Most architects in the country venture in this competitive residential design industry. But in just a decade the number of professional architects have almost doubled. In one of the meetings we spent in the presence of a former chair of the Architectural Board, it was informally mentioned that there now exists an oversupply of architects in the Philippines. In major urban centres like Manila, Baguio, and Cebu, the practise, one may say, have many avenues of opportunity—but one must also observe the ever-growing densities of these places.

Some architects are proud representatives of corporate institutions: their service range of course from design, to material specialisms; from appraisers to site supervisors. The last six years of “buid, build, build” have offered maybe a great chance to make use of the professional Filipino Architect, but in light, only those who emerge to be the crème de la crème, innately privileged, and well-connected ones get the jobs. Our experience also includes the wide-array of biddings!

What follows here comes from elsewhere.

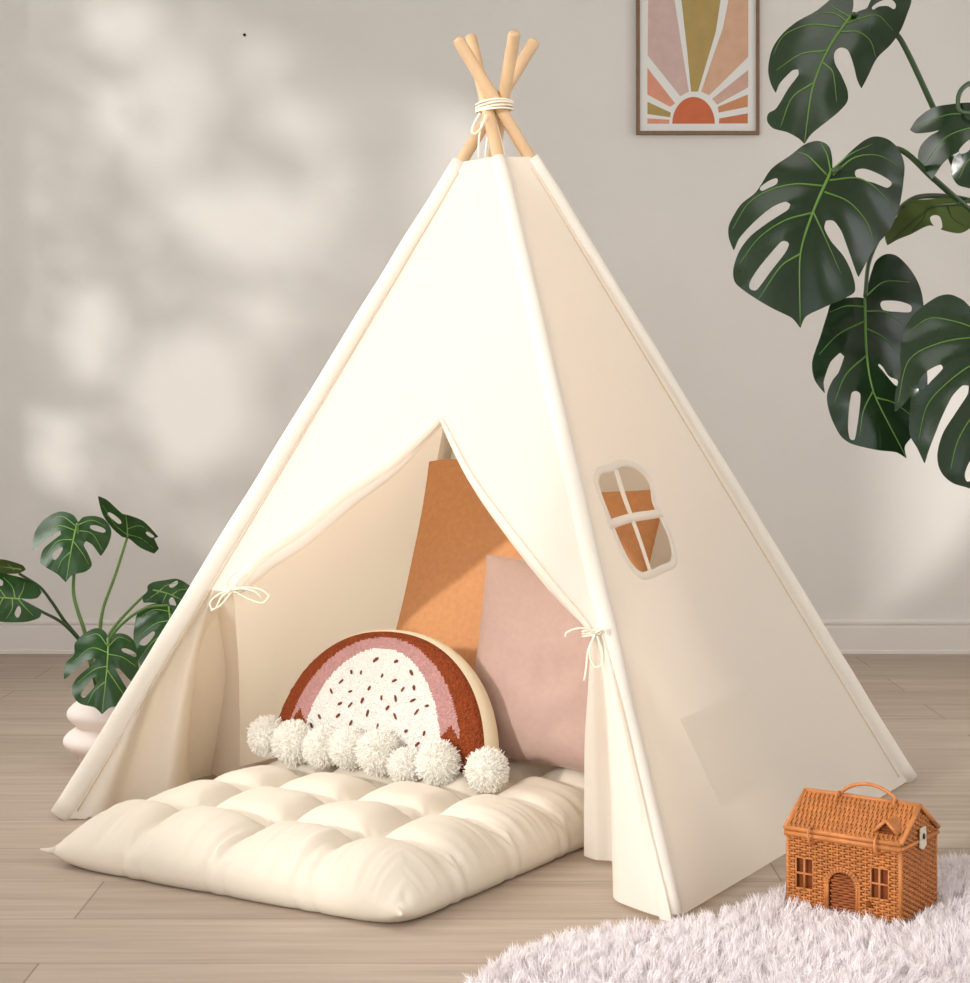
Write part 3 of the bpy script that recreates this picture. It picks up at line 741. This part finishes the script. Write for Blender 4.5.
leaf('leaf', big, z4, [(1040, 400), (1030, 372), (960, 368), (900, 374), (832, 388), (778, 428), (754, 466), (775, 478), (830, 474), (868, 465), (825, 488), (792, 525), (783, 568), (800, 602), (834, 642), (868, 592), (900, 560), (916, 552), (904, 590), (903, 625), (925, 662), (960, 674), (1010, 682), (1050, 715), (1085, 670), (1130, 580), (1140, 480), (1110, 400), (1070, 372)],
     [[(930, 540), (950, 515), (985, 494), (992, 510), (960, 545), (935, 552)]], [(1040, 405), (1045, 560), (1050, 705)], [[(1035, 420), (900, 410), (780, 455)], [(1040, 450), (960, 462), (880, 495), (805, 590)], [(1044, 540), (970, 570), (930, 640)], [(1040, 440), (1110, 500)]],
     2.78, gx=.0002, gy=-.0005, curl=.12, dome=.03, **K)
S3 = M['stem']
petiole(big, [(1.05, 2.90, 1.0), at(965, 180, 2.92), at(933, 107, 2.9), at(898, 36, 2.88), at(872, 18, 2.89), at(853, 14, 2.85)], .006, .0035, S3)
petiole(big, [(1.055, 2.905, .92), at(985, 222, 2.90), at(934, 179, 2.86), at(898, 149, 2.83), at(862, 156, 2.82), at(833, 172, 2.735)], .006, .0035, S3)
petiole(big, [(1.052, 2.9, .97), at(990, 207, 2.94), at(950, 197, 2.93), at(915, 198, 2.90), at(895, 214, 2.88), at(880, 236, 2.86), at(869, 262, 2.85), at(865, 297, 2.84)], .005, .0032, S3)
petiole(big, [(1.052, 2.9, .97), at(1000, 205, 2.92), at(975, 200, 2.91), at(958, 204, 2.90)], .0045, .003, S3)
petiole(big, [(1.06, 2.91, .8), at(1060, 320, 2.86), at(1025, 310, 2.74), at(1004, 325, 2.70)], .006, .0035, S3)
petiole(big, [(1.05, 2.90, 1.02), at(1010, 140, 2.90), at(975, 84, 2.86), at(963, 88, 2.84), at(958, 100, 2.82), at(962, 112, 2.80), at(990, 113, 2.78)], .005, .003, S3)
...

Instances likened to when a box of an elaborate cake is opened before an excited child. But after a while, the child just leaves a half-consumed slice on a plate and carries-on playing.

We say this such that one realises the discouraging terms of references or technically known as TOR’s. Most government building ventures nowadays only accept design and build-capable contractors. There are really ‘big’ and well-rooted contractors, with in-house and well-compensated architects. Let us not discount the presence of government-employed architects, who never and might never enjoy promotion, but constantly in lower and job-order positions. Positions that are utmost voiceless, and less involved in decision making, except in the demand for production work. More than this though, are architects everywhere who can either be very capable—especially in design or otherwise capable: due to the lack of experience.
Why the lack of experience now? Well, it is because of the lack of breaks and opportunities that could have afforded them experience. The question of equal opportunity now gradually comes into picture. The realpolitik of this issue is that “equal opportunity” does not exist. Maybe it occurs in the thoughts of those who think it can be done. But even them cannot offer viable measures. Unless it is confronted to the face with radical resolve, the concept of equal opportunity remains an illusion.

Architects who survive in this current field really strive with difficulty, competing with industry mammoths, in a culture that nourishes the same giants (who will not rest to give chances to others). But that is the basic concept of business: one must always win in competitions. But again, architecture is not just a business—at least—from the noble and sacred and illustrious and archaic characteristics of the discipline we learnt from architecture school. It can be defined in so many acceptable ways. Other than an enterprise it is a movement—an art—and an instrument of nation building. These are established human concepts that inspire the Filipino architect.
Quite a challenge it is, that for a Filipino architect, who resides in a developing country, needs to balance the passion in art, and the skillsets of business; a very different setting from what the architect learned in school: as they studied the works of renowned and celebrated people in their discipline. Not knowing how these “starchitects” got to where they are. And here we come, where every article must end its pessimism and acknowledge the light at the end of the tunnel… Constant hope and constant aspiration remain in the thoughts of architects in general. Their enormous talent of foresight, and their knowledge of truth cannot be divested from them. We observe a gradual increase towards the capabilities of such professionals and why they matter. It is only a matter of time until a good number of our people realise the architect’s value in society. By then, we can be like other great places, well identified because of a great sense of place.